Russia ‘has right’ to respond to EU sanctions with its own

Comments come ahead of international monitors arrival in Ukraine to defuse the crisis

Russian soldiers on the move at a military base which was until recently controlled by Ukrainians, in Perevalne, Crimea, yesterday. Russia’s consolidation of power continued in Crimea even as the international business community continued to signal its unease. Photograph: Mauricio Lima/The New York Times

Russian soldiers on the move at a military base which was until recently controlled by Ukrainians, in Perevalne, Crimea, yesterday. Russia’s consolidation of power continued in Crimea even as the international business community continued to signal its unease. Photograph: Mauricio Lima/The New York Times

Sat, Mar 22, 2014, 09:28

Russia’s foreign ministry said today that Moscow has the right of a tit-for-tat response to the second wave of sanctions imposed by the European Union over Russia’s annexation of the Ukrainian region of Crimea.

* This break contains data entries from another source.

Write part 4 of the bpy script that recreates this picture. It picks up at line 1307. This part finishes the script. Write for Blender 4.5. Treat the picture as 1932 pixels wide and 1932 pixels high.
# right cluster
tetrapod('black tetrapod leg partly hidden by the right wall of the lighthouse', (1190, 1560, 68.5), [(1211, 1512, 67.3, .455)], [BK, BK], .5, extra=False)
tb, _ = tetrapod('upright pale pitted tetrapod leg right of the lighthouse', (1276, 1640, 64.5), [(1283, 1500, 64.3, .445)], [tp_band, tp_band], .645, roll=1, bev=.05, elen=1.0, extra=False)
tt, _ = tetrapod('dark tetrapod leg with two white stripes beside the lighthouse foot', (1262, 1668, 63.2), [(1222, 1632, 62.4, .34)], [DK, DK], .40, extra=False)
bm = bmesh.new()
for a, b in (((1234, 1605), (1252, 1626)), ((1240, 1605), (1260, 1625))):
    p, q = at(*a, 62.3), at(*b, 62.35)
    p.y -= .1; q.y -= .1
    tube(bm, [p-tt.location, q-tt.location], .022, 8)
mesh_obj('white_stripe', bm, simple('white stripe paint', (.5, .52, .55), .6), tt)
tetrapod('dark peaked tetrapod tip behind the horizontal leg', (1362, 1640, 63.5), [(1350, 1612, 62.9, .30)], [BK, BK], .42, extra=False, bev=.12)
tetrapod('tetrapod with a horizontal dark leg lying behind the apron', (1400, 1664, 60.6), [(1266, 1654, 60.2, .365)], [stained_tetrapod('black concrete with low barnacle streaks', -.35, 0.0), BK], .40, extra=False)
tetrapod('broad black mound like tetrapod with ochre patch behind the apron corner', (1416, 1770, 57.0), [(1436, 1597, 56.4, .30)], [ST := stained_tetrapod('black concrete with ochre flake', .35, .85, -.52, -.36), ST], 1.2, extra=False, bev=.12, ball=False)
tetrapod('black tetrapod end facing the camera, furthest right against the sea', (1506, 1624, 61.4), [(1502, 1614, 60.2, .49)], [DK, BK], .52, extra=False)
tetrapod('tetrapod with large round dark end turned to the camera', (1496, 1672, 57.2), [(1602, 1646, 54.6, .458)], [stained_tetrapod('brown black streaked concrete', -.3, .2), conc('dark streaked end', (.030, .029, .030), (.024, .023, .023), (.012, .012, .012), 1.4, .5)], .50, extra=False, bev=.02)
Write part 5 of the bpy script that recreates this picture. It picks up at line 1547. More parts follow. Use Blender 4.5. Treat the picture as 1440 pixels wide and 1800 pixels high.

The EU imposed an new set of sanctions last night, adding 12 Russians and Ukrainians to a list of people targeted by EU asset freezes and travel bans. There are now 33 on the list.

“It’s a pity that the European Council made a decision that is divorced from reality,” the ministry’s spokesman Alexander Lukashevich said in a statement on the ministry’s website.

“We believe it is time to return to the platform of pragmatic cooperation that reflects the interests of our countries. However, of course, the Russian side reserves itself the right to give a comparable answer to the actions taken.”

In a separate statement, the ministry said Moscow hoped the decision to send to Ukraine a monitoring mission of the Organisation for Security and Co-operation in Europe would help resolve what it called an “internal Ukrainian crisis”.

Yesterday, after several failed attempts in recent weeks, Russia agreed to join the 56 other members of the OSCE in a consensus decision to send a six-month monitoring mission to Ukraine.

“The mission’s mandate reflects the new political and legal realities and does not apply to Crimea and Sevastopol, which became a part of Russia,” Russian Foreign Ministry said in its statement today.

“Russia hopes that the objective and impartial work of the international observers will help to overcome the internal Ukrainian crisis, stop rampant nationalist banditry, eradicate ultra-radical tendencies.”

Russian president Vladimir Putin laughed off western sanctions against Russia, promising to open an account in a bank on the US blacklist, but indicating that he will not escalate the Ukraine crisis further.

A day after the US extended its sanctions blacklist, the Russian president told his security council that he would not take retaliatory measures against the US sanctions nor against threats that Ukraine will implement a visa regime with Russia.

Yesterday, he completed the annexation of Crimea by signing new legislation completing the transfer of the peninsula to the Russian Federation. Mr Putin described it as a “remarkable event”.

Western powers signalled their intention to maintain the pressure, with France announcing a suspension of all military co-operation with the country and offering warplanes to the Baltic republics, which also have sizeable Russian minority populations and borders with it. The US was reportedly organising military exercises in eastern Europe to include Poland and the Baltic trio of Latvia, Lithuania and Estonia.

But Putin appeared insouciant in the face of the western manoeuvres. In response to the US move to include Bank Rossiya on the blacklist because it is believed to be the “personal bank for senior officials of the Russian Federation”, Mr Putin joked: “I personally didn’t have an account there, but I’ll definitely open an account there on Monday.”

As for the 20 influential officials added to the US sanctions list, a smiling Mr Putin warned: “Stay away from them, they’ll compromise us”.

Visa and Mastercard have stopped servicing cardholders of Bank Rossiya, as well as those of SMP Bank, which is controlled by the Rotenberg brothers now sanctioned by the US. The move marked the first time sanctions have affected ordinary Russians.

Yesterday foreign counterparties scrambled to reassess their dealings in Russia and shares fell as the effect of US sanctions on some of the country’s wealthiest men rippled through the financial sector.

Bank Rossiya, the only company to be named in the US sanctions list and described by Washington as “the personal bank for senior officials of the Russian Federation”, said that Visa and MasterCard had suspended payment processing services to its clients.

In response, Russia’s central bank announced that “if necessary” it would take “appropriate measures” to protect the interests of Bank Rossiya’s depositors and creditors.